+++ DATASET EXCERPT +++

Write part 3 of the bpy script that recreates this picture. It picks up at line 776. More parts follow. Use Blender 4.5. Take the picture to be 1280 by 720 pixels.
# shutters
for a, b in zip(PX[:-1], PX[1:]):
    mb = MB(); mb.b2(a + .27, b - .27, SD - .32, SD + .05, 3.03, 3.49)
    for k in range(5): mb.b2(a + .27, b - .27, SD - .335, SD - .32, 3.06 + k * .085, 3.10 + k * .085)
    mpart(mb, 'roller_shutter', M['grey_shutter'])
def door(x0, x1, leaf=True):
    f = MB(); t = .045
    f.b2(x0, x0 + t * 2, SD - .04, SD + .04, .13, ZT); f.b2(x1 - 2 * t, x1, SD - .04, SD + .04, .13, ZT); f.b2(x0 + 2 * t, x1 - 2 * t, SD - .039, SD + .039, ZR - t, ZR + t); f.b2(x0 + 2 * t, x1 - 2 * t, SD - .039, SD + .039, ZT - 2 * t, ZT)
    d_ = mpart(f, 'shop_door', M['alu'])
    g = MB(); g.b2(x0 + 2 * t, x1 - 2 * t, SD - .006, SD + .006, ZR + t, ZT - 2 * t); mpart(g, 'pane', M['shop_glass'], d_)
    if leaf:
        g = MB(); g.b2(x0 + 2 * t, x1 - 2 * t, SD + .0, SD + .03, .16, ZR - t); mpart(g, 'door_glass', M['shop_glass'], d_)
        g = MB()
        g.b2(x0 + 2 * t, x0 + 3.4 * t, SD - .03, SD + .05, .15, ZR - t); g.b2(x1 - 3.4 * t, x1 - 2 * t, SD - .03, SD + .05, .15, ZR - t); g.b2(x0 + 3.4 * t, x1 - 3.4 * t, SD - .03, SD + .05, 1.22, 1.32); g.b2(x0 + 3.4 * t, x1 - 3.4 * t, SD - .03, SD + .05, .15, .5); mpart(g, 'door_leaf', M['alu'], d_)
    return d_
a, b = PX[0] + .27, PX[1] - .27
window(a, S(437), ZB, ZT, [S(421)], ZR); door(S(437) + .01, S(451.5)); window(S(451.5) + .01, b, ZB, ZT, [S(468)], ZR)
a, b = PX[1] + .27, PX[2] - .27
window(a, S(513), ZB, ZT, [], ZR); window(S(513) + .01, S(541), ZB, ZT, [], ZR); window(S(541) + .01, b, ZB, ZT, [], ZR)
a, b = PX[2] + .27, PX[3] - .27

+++

**JOB**. Give the listing again, word for word.

**RESULT FOR THIS TASK**.
Write part 3 of the bpy script that recreates this picture. It picks up at line 776. More parts follow. Use Blender 4.5. Take the picture to be 1280 by 720 pixels.
# shutters
for a, b in zip(PX[:-1], PX[1:]):
    mb = MB(); mb.b2(a + .27, b - .27, SD - .32, SD + .05, 3.03, 3.49)
    for k in range(5): mb.b2(a + .27, b - .27, SD - .335, SD - .32, 3.06 + k * .085, 3.10 + k * .085)
    mpart(mb, 'roller_shutter', M['grey_shutter'])
def door(x0, x1, leaf=True):
    f = MB(); t = .045
    f.b2(x0, x0 + t * 2, SD - .04, SD + .04, .13, ZT); f.b2(x1 - 2 * t, x1, SD - .04, SD + .04, .13, ZT); f.b2(x0 + 2 * t, x1 - 2 * t, SD - .039, SD + .039, ZR - t, ZR + t); f.b2(x0 + 2 * t, x1 - 2 * t, SD - .039, SD + .039, ZT - 2 * t, ZT)
    d_ = mpart(f, 'shop_door', M['alu'])
    g = MB(); g.b2(x0 + 2 * t, x1 - 2 * t, SD - .006, SD + .006, ZR + t, ZT - 2 * t); mpart(g, 'pane', M['shop_glass'], d_)
    if leaf:
        g = MB(); g.b2(x0 + 2 * t, x1 - 2 * t, SD + .0, SD + .03, .16, ZR - t); mpart(g, 'door_glass', M['shop_glass'], d_)
        g = MB()
        g.b2(x0 + 2 * t, x0 + 3.4 * t, SD - .03, SD + .05, .15, ZR - t); g.b2(x1 - 3.4 * t, x1 - 2 * t, SD - .03, SD + .05, .15, ZR - t); g.b2(x0 + 3.4 * t, x1 - 3.4 * t, SD - .03, SD + .05, 1.22, 1.32); g.b2(x0 + 3.4 * t, x1 - 3.4 * t, SD - .03, SD + .05, .15, .5); mpart(g, 'door_leaf', M['alu'], d_)
    return d_
a, b = PX[0] + .27, PX[1] - .27
window(a, S(437), ZB, ZT, [S(421)], ZR); door(S(437) + .01, S(451.5)); window(S(451.5) + .01, b, ZB, ZT, [S(468)], ZR)
a, b = PX[1] + .27, PX[2] - .27
window(a, S(513), ZB, ZT, [], ZR); window(S(513) + .01, S(541), ZB, ZT, [], ZR); window(S(541) + .01, b, ZB, ZT, [], ZR)
a, b = PX[2] + .27, PX[3] - .27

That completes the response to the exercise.